O filme tem aquela fotografia em preto e branco, digna de Era de Ouro, que dá vontade de continuar olhando para a tela. Erik Messerschmidt fez um trabalho impecável, ele já tinha feito dupla com David Fincher em ‘Mindhunter’, e nos remete a ‘Cidadão Kane’ em momentos pontuais.

Gary Oldman e David Fincher nas filmagens de ‘Mank’ (Foto: Divulgação/Netflix)

Não só isso. ‘Mank’ tem diálogos que não vemos mais no cinema atual. As cenas protagonizadas por Gary Oldman e Amanda Seyfried são pura arte, incrivelmente bem feitas.

O longa é uma perfeita ode a tudo que não existe mais. Há um lado bom e um outro ruim nisso, pois, como mídia de massa, algumas coisas se tornaram datadas e precisam ficar no passado.

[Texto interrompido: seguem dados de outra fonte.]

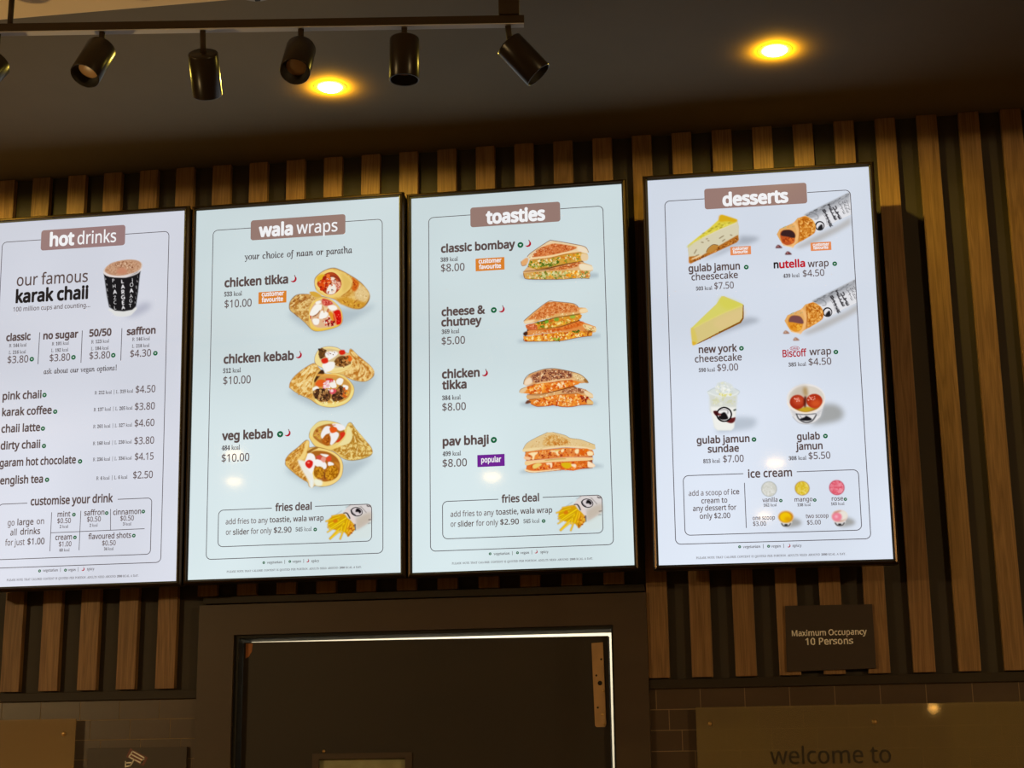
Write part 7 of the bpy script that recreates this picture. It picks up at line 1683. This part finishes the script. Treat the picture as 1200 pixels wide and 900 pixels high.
  ('p',[3792,4817,3842,4737,3899,4744,3966,4821,3879,4830],(166,120,96),8,100,1),
  ('e',3856,4777,21,17,0,(220,196,170),6,100),
  ('l',[3721,4522,3842,4593,3986,4627],29,(240,214,180),90,8),
  ('w',5538)]),
 (3, 'sundae_picture', 'clear cup of white ice cream with an emblem', [('p',[2130,6884,2658,6906,2724,7018,2612,7177,2150,7249,1620,7245],(170,180,192),71,75,1),
  ('p',[1448,6122,1557,6062,1666,6021,1724,5895,1886,5856,2096,5949,2162,6062,2301,6142,2299,6197,2243,6268,2168,6813,2110,7156,2045,7226,1675,7211,1589,7135,1505,6272,1446,6177],(216,222,220),7,100,0),
  ('p',[1489,6234,2243,6268,2166,6849,1498,6711],(212,214,202),28,80,0),
  ('p',[1513,6547,2194,6595,2119,7157,2046,7217,1675,7202,1598,7117],(240,240,234),14,95,0),
  ('l',[1444,6140,1658,6242,1888,6274,2155,6255,2304,6169],25,(236,240,236),90,7),
  ('l',[1444,6140,1593,6055,1665,6040],14,(170,182,180),80,5),
  ('l',[2180,6072,2304,6160,2261,6250],14,(176,186,184),80,5),
  ('k',[1666,6021,1885,5865,2145,6043,2157,6190,1888,6252,1625,6148],50,46,[(232,234,228),(206,214,210),(222,224,200),(244,246,240)],75,71,10,0),
  ('k',[1573,6127,1872,6214,2122,6189,2119,6262,1834,6268],20,39,[(222,216,130),(232,228,160),(240,240,220)],75,72,10,0),
  ('k',[1549,6292,2188,6320,2162,6520,1559,6513],26,50,[(216,216,180),(226,228,216),(206,208,170)],65,73,10,0),
  ('p',[1588,6679,1712,6684,1886,6764,2059,6881,2166,6868,2144,6976,2053,7027,1931,6985,1741,6868,1637,6790],(96,30,30),9,100,1),
  ('e',1872,6778,216,212,0,(26,22,24),0,100),
  ('e',1872,6778,173,170,0,(238,236,234),0,100),
  ('p',[1714,6867,1762,6777,1888,6719,1971,6859,1952,6913,1810,6922],(24,20,22),7,100,1),
  ('p',[1596,6688,1694,6683,1726,6776,1655,6791],(60,16,18),7,100,1),
  ('l',[1758,6649,1961,6658,1966,6768],16,(70,66,66),85,5),
  ('p',[1692,6747,1798,6761,1743,6813],(90,26,28),9,100,1),
  ('l',[2138,6675,2183,6658],46,(30,40,34),90,7),
  ('e',1761,6796,16,16,0,(226,206,200),5,100)]),
 (3, 'bowl_picture', 'paper bowl with two brown dumplings', [('p',[4479,6621,4844,6637,5024,6826,4961,7039,4644,7134,4156,7159,4377,6907],(150,150,146),70,85,1),
  ('p',[3547,6380,3602,6692,3679,6913,3828,7082,4017,7135,4228,7108,4391,6979,4472,6766,4568,6425,4416,6146,4072,6030,3716,6132],(226,224,224),5,100,1),
  ('e',4061,6430,508,387,0,(232,228,226),0,100),
  ('e',4066,6443,474,357,0,(216,208,196),10,100),
  ('p',[3634,6384,3822,6137,4070,6075,4039,6347,3704,6387],(196,184,168),52,80,1),
  ('p',[3996,6163,4085,6131,4109,6350,4021,6365],(168,130,70),35,75,1),
  ('p',[3626,6548,3796,6664,4056,6712,4390,6654,4483,6549,4352,6724,4051,6806,3793,6737],(176,110,30),9,100,1),
  ('p',[3845,6739,4041,6657,4248,6720,4051,6802],(196,160,40),14,100,1),
  ('e',3829,6520,202,195,0,(166,44,20),7,100),
  ('e',4275,6512,212,195,0,(176,50,22),7,100),
  ('e',3857,6485,139,122,0,(206,84,50),45,80),
  ('e',4307,6577,139,104,0,(216,92,40),45,80),
  ('k',[3722,6388,3879,6395,3890,6523,3769,6499],14,23,[(240,170,150),(226,120,100)],80,74,10,0),
  ('k',[4125,6388,4336,6361,4293,6504,4119,6496],16,26,[(240,170,150),(226,120,100)],80,75,10,0),
  ('p',[4010,6401,4071,6403,4041,6657,3990,6636],(90,26,14),14,100,1),
  ('l',[3565,6545,3706,6715,4032,6838,4350,6761,4535,6551],35,(244,226,206),95,7),
  ('l',[3787,6845,3850,6993,4020,7090,4196,7044,4309,6886],28,(40,38,42),95,5),
  ('l',[3770,6845,4030,6874,4310,6858],21,(60,58,62),85,5),
  ('p',[3867,6994,3992,6945,4046,6911,4181,6998,4127,7041,3953,7037],(24,22,26),7,100,1),
  ('l',[3873,6885,3937,6996],14,(70,66,70),80,5),
  ('l',[3644,6730,3772,6808],10,(130,130,136),75,5),
  ('l',[4473,6748,4329,6832],10,(130,130,136),75,5),
  ('l',[3662,6786,3770,6834],10,(130,130,136),75,5),
  ('l',[4445,6804,4328,6857],10,(130,130,136),75,5),
  ('l',[3681,6841,3769,6859],10,(130,130,136),75,5),
  ('l',[4418,6861,4326,6883],10,(130,130,136),75,5),
  ('l',[3699,6896,3768,6884],10,(130,130,136),75,5),
  ('l',[4391,6918,4325,6908],10,(130,130,136),75,5),
  ('l',[3679,6913,3828,7079,4018,7130,4228,7103,4391,6979],16,(150,150,156),75,7)]),
 (3, 'scoop_picture', 'pale scoop of ice cream', [('e',2975,8847,206,206,0,(170,172,164),8,100),
  ('n',[3161,8854,3145,8922,3106,8980,3050,9020,2984,9037,2916,9029,2856,8995,2812,8942,2791,8876,2793,8806,2821,8742,2869,8692,2932,8663,3000,8658,3065,8680,3118,8724,3151,8784],(206,206,196),(226,226,220),44,100,250,0),
  ('p',[2839,8757,3010,8677,3032,8821,2889,8902],(206,206,196),56,60,1)]),
 (3, 'scoop_picture', 'yellow scoop of ice cream', [('e',3839,8858,195,195,0,(170,130,40),8,100),
  ('n',[4013,8864,3998,8928,3962,8983,3909,9021,3846,9037,3782,9028,3726,8997,3685,8947,3665,8885,3668,8819,3694,8758,3740,8711,3799,8683,3863,8679,3924,8699,3973,8741,4004,8798],(214,182,40),(236,216,110),44,100,560,0),
  ('p',[3704,8767,3875,8688,3895,8831,3752,8912],(214,182,40),56,60,1)]),
 (3, 'scoop_picture', 'pink scoop of ice cream', [('e',4738,8872,203,203,0,(186,60,84),8,100),
  ('n',[4919,8878,4903,8945,4865,9002,4810,9041,4745,9058,4679,9050,4621,9017,4579,8965,4558,8900,4562,8832,4589,8769,4636,8719,4698,8691,4764,8687,4827,8708,4878,8751,4910,8810],(220,92,110),(240,150,164),44,100,885,0),
  ('p',[4605,8782,4775,8703,4795,8846,4652,8926],(220,92,110),56,60,1)]),
 (3, 'scoop_bowl_picture', 'bowl with one yellow scoop', [('p',[3487,9633,3734,9698,3770,9812,3614,9878,3365,9870],(150,148,142),44,85,1),
  ('p',[3240,9710,3525,9719,3471,9859,3365,9878,3277,9853],(214,212,210),8,100,1),
  ('l',[3259,9773,3311,9840,3436,9844,3494,9781],28,(50,48,50),90,8),
  ('e',3373,9816,44,22,0,(20,18,20),8,100),
  ('e',3378,9601,211,172,0,(226,190,150),6,100),
  ('e',3378,9607,184,145,0,(196,130,40),8,100),
  ('e',3366,9612,150,133,0,(240,196,10),14,100),
  ('e',3430,9671,95,67,0,(214,150,10),39,80)]),
 (3, 'scoop_bowl_picture', 'bowl with one pink and one white scoop', [('p',[4874,9664,5117,9728,5152,9841,4998,9907,4751,9899],(150,148,142),44,85,1),
  ('p',[4628,9740,4911,9749,4856,9888,4751,9907,4664,9882],(214,212,210),8,100,1),
  ('l',[4647,9803,4698,9869,4821,9873,4880,9810],28,(50,48,50),90,8),
  ('e',4760,9846,44,22,0,(20,18,20),8,100),
  ('e',4766,9632,211,172,0,(226,206,196),6,100),
  ('e',4766,9637,184,145,0,(206,170,150),8,100),
  ('e',4838,9612,139,122,0,(232,226,214),14,100),
  ('e',4699,9647,128,117,0,(236,130,150),14,100),
  ('l',[4634,9526,4801,9492],33,(190,110,90),70,14),
  ('e',4683,9640,44,39,0,(246,176,190),22,100)]),
 (0, 'cup_picture', 'black cup of milky chai with white letters', [('p',[4593,2878,4847,2714,5107,2755,5060,2906,4703,3089,4340,3093],(170,172,188),89,80,1),
  ('p',[3838,2834,4643,2830,4571,3005,4469,3075,4236,3092,4027,3050,3925,2941],(222,222,220),8,100,1),
  ('p',[3631,1740,3990,1891,4330,1912,4767,1733,4746,1887,4708,2373,4656,2805,4542,2901,4283,2932,4022,2896,3831,2782,3746,2418],(28,26,28),5,100,0),
  ('e',4216,1634,606,256,-7,(216,204,198),0,100),
  ('e',4221,1616,564,225,-7,(190,146,116),8,100),
  ('n',[3692,1588,3870,1444,4209,1401,4550,1448,4776,1605,4664,1753,4301,1828,3934,1797,3721,1694],(176,128,96),(206,164,132),42,80,20,0),
  ('k',[3900,1549,4079,1431,4446,1455,4555,1617,4348,1655,4058,1585],40,24,[(130,80,54),(226,190,160),(150,100,70)],85,76,10,0),
  ('p',[4035,1687,4189,1606,4349,1707,4300,1807,4065,1793],(196,134,104),26,100,1),
  ('l',[3633,1714,3804,1815,4068,1883,4355,1893,4665,1804,4797,1671],44,(226,216,212),95,8),
  ('t','P',3942,2033,102,(222,220,222),2,-6,100),
  ('t','H',3974,2210,110,(222,220,222),4,-6,100),
  ('t','A',4001,2392,124,(222,220,222),12,-6,100),
  ('t','Z',4006,2559,110,(222,220,222),4,-6,100),
  ('t','C',4016,2701,110,(222,220,222),2,-6,100),
  ('t','L',4026,2860,110,(222,220,222),2,-6,100),
  ('t','L',4225,2084,117,(222,220,222),14,-6,100),
  ('t','A',4241,2252,124,(222,220,222),14,-6,100),
  ('t','R',4251,2407,124,(222,220,222),14,-6,100),
  ('t','G',4256,2566,124,(222,220,222),14,-6,100),
  ('t','E',4267,2728,124,(222,220,222),14,-6,100),
  ('t','A',4271,2869,110,(222,220,222),8,-6,100),
  ('t','J',4512,2068,124,(222,220,222),4,-6,100),
  ('t','O',4505,2204,117,(222,220,222),2,-6,100),
  ('t','A',4505,2384,124,(222,220,222),14,-6,100),
  ('t','A',4500,2537,110,(222,220,222),4,-6,100),
  ('t','G',4494,2678,110,(222,220,222),4,-6,100),
  ('t','T',4483,2826,110,(222,220,222),4,-6,100),
  ('t','A',3704,1956,80,(190,188,190),4,-10,60),
  ('t','A',3747,2132,80,(190,188,190),4,-10,60),
  ('t','K',3773,2306,95,(190,188,190),4,-10,60),
  ('t','I',3790,2482,80,(190,188,190),4,-10,60),
  ('t','I',4682,1945,73,(190,188,190),4,-10,60),
  ('t','A',4673,2086,73,(190,188,190),4,-10,60),
  ('t','R',4658,2277,95,(190,188,190),4,-10,60),
  ('t','I',4653,2444,73,(190,188,190),4,-10,60),
  ('t','I',4636,2584,73,(190,188,190),4,-10,60),
  ('t','A',4625,2724,73,(190,188,190),4,-10,60),
  ('t','A',3862,2769,73,(190,188,190),4,-10,60)]),
]
for si, nm, lb, items in BLOCKS:
    fl = Flat(); draw_items(fl, items); fl.build(nm, SCREENS[si][0], lb)
for si, nm, lb, ops in PICTURES:
    picture(nm, lb + ' pictured on the screen', SCREENS[si][0], ops)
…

Ainda que ‘Mank’ pincele o fato de que um dos grandes estúdios de Hollywood influenciou a opinião pública com notícias falsas para manipular eleições na década de 1930, isso é colocado em segundo plano e acaba não sendo bem articulado para de fato citarmos como um assunto importante que o roteiro busca discutir.

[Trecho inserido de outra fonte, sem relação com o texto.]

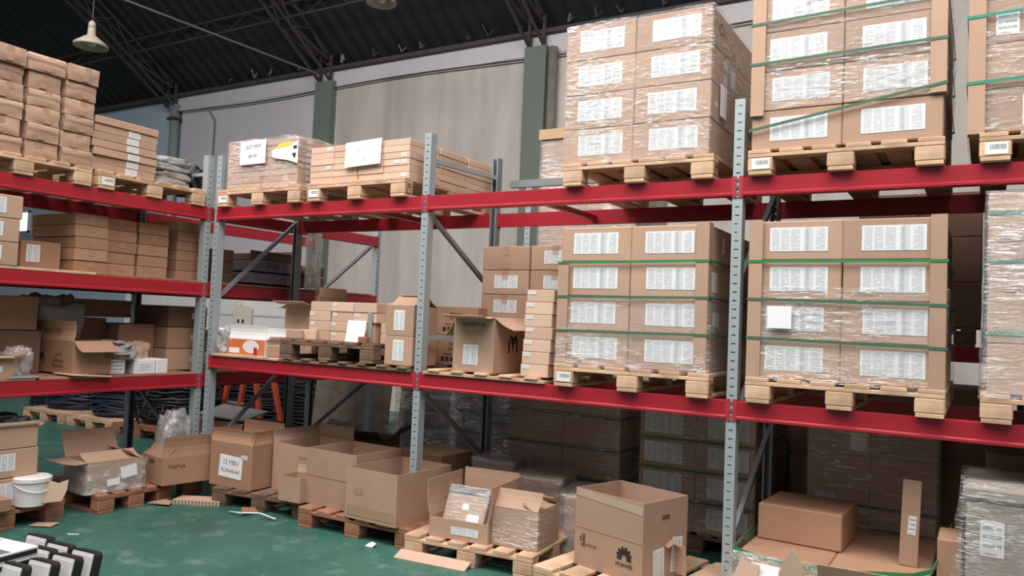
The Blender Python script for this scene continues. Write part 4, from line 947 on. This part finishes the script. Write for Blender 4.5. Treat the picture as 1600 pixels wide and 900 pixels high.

Infelizmente, é duro aceitar que esse tipo de produção talvez não deva mais ter esse tipo de celebração em 2021. E, novamente, é importante reforçar que não estamos criticando a qualidade da produção e sim a falta de representatividade que ela emana.

#OscarsSoWhite

O movimento #OscarsSoWhite, que ganhou força em 2016, andou para que filmes como ‘Mank’ parassem de correr. Tanto que aquele foi o ano em que ‘Moonlight‘ foi o grande destaque da premiação, e a diversidade ganhou novamente quando o mexicano Guillermo del Toro ficou com o prêmio de melhor direção e melhor filme por ‘A Forma da Água‘, no ano seguinte.

No entanto, em 2019 ‘Green Book: O Guia‘ (dirigido por brancos e a partir de uma perspectiva branca) foi o grande consagrado do ano e novamente voltamos ao mesmo lugar.

Quando que a Academia de fato vai deixar de ser tão branca? Por mais que tenham membros diversos, a maioria dos jurados não fazem parte de nenhuma minoria. Então, muito provavelmente, preterir histórias mais inclusivas continuará sendo comum.

Em 2020, a esperança voltou com a vitória inédita de ‘Parasita‘. Bong Joon-ho entrou para a história de todas as formas possíveis e o longa ficou com quatro prêmios da

Academia – de melhor filme, roteiro original, direção e filme estrangeiro.

Pela primeira vez, em 93 anos de Oscar, uma produção de língua não-inglesa ficou com a estatueta de melhor filme da noite. E foi um longa da Coreia do Sul, que tem um nível baixíssimo de representatividade em Hollywood. Será que a Academia realmente aprendeu uma lição com ‘Parasita’? Se ‘Mank’ for o grande vencedor de 2021, talvez tenhamos uma resposta!

Tudo precisa ter representatividade agora?

Estamos vivendo uma fase em que existem problematizações em tudo. Seja em reality show, telejornal, programa humorístico e também no cinema. Não, não é possível agradar todo mundo e cada pessoa tem sua interpretação única das coisas – abrindo espaço para ilimitadas discussões.

Não dá para ter todo tipo de representatividade em todos os conteúdos midiáticos, sempre vai faltar alguma coisa. No entanto, estamos tão condicionados a simplesmente aceitar isso que fica difícil analisar friamente às vezes e é essa uma das discussões propostas aqui sobre ‘Mank’.

‘Mank’ foi indicado em 10 categorias no Oscar, foi o longa mais nomeado de 2021 (Foto: Divulação/Netflix)

A produção é ambientado em uma década onde faltava diversidade, de gênero, étnica e sexual. Mas tudo isso sempre existiu, desde que o mundo é mundo, então não seria tão radical pequenas inserções dessa diversidade no longa de David Fincher.

Nem tudo precisa ter uma pauta social tão bem fundamentada, só que a representatividade importa, por mais delicada que ela seja. Afinal, não é preciso forçar a barra e sim tornar uma das indústrias mais elitizadas do mundo um pouquinho mais inclusiva.

Por conta disso voltamos a bater na tecla que ‘Mank’ é uma idealização. Pois é a concepção de uma época em que Hollywood era completamente branca, mulheres eram colocadas em segundo plano, os atores LGBTQ+ precisavam esconder isso para conseguir papéis, entre outras coisas.

Claro que não temos que apagar a Era de Ouro do cinema, mas sim aprender que esse tipo de representação ficou datada e que há espaço para um mundo mais real na sétima arte.